◆ Work to be completed ◆
Starting with the first line of the data that follows, transcribe every line verbatim until the line containing "return root" has been transcribed.

◆ Supplied material ◆
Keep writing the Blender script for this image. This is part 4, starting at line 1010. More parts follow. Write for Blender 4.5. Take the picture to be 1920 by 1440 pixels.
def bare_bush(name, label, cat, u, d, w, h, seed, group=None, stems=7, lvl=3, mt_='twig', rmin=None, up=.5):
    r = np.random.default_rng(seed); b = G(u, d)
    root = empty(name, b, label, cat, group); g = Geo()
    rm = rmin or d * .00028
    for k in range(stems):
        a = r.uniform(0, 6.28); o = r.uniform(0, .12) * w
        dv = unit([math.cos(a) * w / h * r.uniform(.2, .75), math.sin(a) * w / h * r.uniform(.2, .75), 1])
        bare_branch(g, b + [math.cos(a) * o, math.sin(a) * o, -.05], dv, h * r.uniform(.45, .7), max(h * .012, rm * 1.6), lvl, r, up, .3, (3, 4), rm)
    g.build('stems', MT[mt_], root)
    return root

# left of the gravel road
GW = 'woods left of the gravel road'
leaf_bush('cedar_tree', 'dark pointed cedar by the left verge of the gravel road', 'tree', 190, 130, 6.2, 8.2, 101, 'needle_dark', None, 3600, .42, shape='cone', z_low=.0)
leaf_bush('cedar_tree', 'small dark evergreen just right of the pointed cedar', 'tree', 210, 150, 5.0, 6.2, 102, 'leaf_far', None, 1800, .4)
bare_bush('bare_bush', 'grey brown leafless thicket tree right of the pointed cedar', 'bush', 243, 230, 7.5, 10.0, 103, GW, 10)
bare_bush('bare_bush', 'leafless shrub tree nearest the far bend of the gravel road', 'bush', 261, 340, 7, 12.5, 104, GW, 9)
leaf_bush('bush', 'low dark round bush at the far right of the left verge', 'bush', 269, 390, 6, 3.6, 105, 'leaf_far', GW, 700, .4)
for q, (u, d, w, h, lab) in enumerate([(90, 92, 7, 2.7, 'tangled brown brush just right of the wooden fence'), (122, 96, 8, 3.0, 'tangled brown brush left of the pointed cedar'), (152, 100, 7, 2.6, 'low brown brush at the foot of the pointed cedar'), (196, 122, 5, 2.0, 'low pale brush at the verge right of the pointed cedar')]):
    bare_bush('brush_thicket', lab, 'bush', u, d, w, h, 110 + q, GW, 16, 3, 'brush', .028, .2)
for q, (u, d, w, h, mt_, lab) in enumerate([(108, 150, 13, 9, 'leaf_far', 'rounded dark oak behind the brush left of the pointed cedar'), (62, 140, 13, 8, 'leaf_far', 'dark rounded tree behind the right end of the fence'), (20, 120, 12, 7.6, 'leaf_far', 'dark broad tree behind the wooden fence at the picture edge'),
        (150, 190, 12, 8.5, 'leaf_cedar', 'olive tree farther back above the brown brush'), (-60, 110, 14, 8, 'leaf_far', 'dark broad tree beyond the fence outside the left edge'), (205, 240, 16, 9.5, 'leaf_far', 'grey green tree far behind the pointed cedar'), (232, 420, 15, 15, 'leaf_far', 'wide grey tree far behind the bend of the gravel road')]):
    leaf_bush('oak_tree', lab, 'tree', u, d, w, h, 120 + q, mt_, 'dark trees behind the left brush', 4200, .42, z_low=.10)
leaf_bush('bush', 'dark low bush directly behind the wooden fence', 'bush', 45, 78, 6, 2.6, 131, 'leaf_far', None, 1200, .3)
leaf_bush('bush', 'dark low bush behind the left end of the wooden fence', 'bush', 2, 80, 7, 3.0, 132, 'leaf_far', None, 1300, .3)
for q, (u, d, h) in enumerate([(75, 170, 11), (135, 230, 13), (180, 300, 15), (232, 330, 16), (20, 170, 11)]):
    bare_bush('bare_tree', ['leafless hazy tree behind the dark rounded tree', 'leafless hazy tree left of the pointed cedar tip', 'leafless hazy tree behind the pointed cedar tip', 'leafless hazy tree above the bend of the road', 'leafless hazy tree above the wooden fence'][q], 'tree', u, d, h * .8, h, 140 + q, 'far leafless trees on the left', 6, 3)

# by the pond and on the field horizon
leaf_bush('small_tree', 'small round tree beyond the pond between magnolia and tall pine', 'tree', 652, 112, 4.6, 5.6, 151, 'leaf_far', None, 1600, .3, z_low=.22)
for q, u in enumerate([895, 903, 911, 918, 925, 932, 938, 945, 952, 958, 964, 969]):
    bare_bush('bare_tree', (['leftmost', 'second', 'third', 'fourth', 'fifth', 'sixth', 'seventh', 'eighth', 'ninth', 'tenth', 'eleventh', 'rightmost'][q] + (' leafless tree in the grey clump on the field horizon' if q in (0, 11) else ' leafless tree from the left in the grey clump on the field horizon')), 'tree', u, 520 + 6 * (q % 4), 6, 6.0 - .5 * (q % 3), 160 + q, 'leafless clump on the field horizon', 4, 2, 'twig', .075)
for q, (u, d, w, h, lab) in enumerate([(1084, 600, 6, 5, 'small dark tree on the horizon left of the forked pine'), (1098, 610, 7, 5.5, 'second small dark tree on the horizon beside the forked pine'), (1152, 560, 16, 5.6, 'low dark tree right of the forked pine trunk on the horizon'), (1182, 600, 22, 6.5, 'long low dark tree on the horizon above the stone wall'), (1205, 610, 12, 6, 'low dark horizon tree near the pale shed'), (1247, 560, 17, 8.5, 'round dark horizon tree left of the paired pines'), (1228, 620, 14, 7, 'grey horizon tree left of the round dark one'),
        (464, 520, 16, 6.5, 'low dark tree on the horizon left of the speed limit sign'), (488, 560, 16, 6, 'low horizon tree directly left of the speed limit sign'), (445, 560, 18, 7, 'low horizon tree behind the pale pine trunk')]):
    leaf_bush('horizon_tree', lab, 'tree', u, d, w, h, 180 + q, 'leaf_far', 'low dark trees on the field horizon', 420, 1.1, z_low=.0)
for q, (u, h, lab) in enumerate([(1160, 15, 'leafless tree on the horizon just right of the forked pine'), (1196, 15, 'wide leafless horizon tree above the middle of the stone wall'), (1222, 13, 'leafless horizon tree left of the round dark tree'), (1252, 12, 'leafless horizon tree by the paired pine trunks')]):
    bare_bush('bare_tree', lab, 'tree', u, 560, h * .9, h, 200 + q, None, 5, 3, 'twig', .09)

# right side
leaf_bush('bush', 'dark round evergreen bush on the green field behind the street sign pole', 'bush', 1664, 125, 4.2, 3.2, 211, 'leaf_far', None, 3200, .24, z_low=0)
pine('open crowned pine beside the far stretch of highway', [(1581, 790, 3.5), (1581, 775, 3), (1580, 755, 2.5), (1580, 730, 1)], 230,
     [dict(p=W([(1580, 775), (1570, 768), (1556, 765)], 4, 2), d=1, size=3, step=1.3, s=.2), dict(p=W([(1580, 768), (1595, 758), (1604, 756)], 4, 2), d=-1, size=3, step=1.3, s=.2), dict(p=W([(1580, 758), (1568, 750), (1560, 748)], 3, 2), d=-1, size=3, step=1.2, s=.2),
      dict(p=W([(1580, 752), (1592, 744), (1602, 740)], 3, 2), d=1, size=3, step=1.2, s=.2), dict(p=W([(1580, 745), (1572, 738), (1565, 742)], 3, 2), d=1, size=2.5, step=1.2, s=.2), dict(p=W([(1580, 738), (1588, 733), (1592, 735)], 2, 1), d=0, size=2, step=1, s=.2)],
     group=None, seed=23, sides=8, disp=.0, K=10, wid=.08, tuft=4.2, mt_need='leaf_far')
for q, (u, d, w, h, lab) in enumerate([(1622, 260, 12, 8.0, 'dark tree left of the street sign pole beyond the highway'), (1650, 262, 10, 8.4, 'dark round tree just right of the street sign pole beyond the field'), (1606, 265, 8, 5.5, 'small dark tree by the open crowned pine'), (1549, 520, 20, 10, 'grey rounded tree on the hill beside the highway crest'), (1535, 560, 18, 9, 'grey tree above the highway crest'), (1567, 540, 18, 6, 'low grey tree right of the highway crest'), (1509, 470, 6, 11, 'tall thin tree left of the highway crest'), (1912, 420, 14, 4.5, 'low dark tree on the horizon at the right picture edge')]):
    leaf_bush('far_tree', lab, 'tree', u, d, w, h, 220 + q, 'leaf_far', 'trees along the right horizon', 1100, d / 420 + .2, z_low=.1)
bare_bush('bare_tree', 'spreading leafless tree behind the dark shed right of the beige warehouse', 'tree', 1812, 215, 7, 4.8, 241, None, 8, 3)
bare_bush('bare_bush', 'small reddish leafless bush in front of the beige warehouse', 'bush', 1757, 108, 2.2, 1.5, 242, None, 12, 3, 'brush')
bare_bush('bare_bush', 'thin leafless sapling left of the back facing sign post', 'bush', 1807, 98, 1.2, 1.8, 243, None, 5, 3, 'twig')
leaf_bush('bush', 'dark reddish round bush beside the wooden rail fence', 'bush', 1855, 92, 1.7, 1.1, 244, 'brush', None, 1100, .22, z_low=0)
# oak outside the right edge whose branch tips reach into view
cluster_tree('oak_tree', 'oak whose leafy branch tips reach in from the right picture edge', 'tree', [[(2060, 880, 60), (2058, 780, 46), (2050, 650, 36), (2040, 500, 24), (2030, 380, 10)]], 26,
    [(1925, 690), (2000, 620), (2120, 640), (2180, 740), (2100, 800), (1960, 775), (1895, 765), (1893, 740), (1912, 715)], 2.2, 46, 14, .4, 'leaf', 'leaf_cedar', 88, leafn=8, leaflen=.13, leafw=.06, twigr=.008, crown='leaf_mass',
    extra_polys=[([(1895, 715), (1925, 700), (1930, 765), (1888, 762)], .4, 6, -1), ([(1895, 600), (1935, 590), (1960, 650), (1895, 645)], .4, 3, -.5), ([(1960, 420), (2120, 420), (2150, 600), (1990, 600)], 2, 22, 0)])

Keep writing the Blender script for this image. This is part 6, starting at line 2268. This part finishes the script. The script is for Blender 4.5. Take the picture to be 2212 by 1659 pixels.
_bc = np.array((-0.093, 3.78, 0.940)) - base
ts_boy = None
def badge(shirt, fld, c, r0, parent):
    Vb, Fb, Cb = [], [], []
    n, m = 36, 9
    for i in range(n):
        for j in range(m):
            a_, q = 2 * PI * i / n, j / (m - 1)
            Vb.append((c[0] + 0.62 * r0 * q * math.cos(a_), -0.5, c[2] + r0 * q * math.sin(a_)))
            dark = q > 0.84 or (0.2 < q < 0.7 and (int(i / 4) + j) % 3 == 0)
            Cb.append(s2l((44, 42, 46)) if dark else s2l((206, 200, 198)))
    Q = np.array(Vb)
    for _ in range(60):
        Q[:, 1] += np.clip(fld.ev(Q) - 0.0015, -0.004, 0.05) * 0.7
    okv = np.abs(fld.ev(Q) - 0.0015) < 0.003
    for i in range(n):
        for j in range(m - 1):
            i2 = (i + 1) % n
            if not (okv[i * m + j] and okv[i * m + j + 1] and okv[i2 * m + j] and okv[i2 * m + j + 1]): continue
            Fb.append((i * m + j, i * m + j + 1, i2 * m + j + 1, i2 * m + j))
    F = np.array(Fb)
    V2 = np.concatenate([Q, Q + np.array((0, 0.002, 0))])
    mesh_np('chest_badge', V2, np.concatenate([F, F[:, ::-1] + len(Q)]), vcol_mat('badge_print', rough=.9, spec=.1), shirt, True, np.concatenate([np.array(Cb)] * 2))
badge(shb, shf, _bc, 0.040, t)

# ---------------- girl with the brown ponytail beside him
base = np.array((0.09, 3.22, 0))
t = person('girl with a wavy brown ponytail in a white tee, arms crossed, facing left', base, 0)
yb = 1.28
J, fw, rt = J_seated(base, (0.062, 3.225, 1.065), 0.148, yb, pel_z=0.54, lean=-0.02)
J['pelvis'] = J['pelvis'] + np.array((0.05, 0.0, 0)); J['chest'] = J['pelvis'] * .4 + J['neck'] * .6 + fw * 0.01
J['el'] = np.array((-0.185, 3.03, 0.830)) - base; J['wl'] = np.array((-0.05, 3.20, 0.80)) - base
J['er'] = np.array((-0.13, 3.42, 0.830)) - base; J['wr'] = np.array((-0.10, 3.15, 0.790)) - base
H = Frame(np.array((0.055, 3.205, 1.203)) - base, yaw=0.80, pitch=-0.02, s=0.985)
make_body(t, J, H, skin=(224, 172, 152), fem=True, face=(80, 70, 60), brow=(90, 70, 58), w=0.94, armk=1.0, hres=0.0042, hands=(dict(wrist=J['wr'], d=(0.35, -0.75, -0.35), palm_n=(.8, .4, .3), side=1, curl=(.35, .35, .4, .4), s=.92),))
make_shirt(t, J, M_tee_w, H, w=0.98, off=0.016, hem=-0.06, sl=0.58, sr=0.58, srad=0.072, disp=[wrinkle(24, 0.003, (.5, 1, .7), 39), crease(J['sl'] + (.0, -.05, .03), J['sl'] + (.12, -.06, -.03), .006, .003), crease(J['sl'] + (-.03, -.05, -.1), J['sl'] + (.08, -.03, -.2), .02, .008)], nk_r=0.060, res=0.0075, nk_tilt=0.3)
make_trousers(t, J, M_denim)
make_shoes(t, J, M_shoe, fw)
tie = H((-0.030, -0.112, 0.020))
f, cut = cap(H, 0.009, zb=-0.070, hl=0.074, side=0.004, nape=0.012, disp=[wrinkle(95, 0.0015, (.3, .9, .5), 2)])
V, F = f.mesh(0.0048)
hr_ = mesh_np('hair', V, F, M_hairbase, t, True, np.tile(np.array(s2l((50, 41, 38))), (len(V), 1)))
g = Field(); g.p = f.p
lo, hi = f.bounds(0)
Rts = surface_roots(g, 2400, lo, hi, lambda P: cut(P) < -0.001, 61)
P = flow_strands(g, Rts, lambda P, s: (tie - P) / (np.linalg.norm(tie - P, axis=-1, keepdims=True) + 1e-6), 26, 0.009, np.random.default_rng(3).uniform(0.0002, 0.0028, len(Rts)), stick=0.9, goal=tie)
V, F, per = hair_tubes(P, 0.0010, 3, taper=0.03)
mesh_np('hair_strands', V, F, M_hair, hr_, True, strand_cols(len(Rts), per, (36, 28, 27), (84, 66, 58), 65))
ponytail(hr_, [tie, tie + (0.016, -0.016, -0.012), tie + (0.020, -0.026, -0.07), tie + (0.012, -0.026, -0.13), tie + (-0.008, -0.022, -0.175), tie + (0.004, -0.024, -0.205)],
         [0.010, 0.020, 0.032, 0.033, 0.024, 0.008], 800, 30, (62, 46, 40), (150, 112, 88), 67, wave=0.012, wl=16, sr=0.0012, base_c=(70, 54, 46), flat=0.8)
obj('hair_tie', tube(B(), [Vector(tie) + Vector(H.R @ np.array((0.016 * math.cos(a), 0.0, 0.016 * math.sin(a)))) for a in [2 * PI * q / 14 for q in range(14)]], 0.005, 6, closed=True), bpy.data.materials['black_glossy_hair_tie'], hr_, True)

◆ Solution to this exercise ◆
Keep writing the Blender script for this image. This is part 4, starting at line 1010. More parts follow. Write for Blender 4.5. Take the picture to be 1920 by 1440 pixels.
def bare_bush(name, label, cat, u, d, w, h, seed, group=None, stems=7, lvl=3, mt_='twig', rmin=None, up=.5):
    r = np.random.default_rng(seed); b = G(u, d)
    root = empty(name, b, label, cat, group); g = Geo()
    rm = rmin or d * .00028
    for k in range(stems):
        a = r.uniform(0, 6.28); o = r.uniform(0, .12) * w
        dv = unit([math.cos(a) * w / h * r.uniform(.2, .75), math.sin(a) * w / h * r.uniform(.2, .75), 1])
        bare_branch(g, b + [math.cos(a) * o, math.sin(a) * o, -.05], dv, h * r.uniform(.45, .7), max(h * .012, rm * 1.6), lvl, r, up, .3, (3, 4), rm)
    g.build('stems', MT[mt_], root)
    return root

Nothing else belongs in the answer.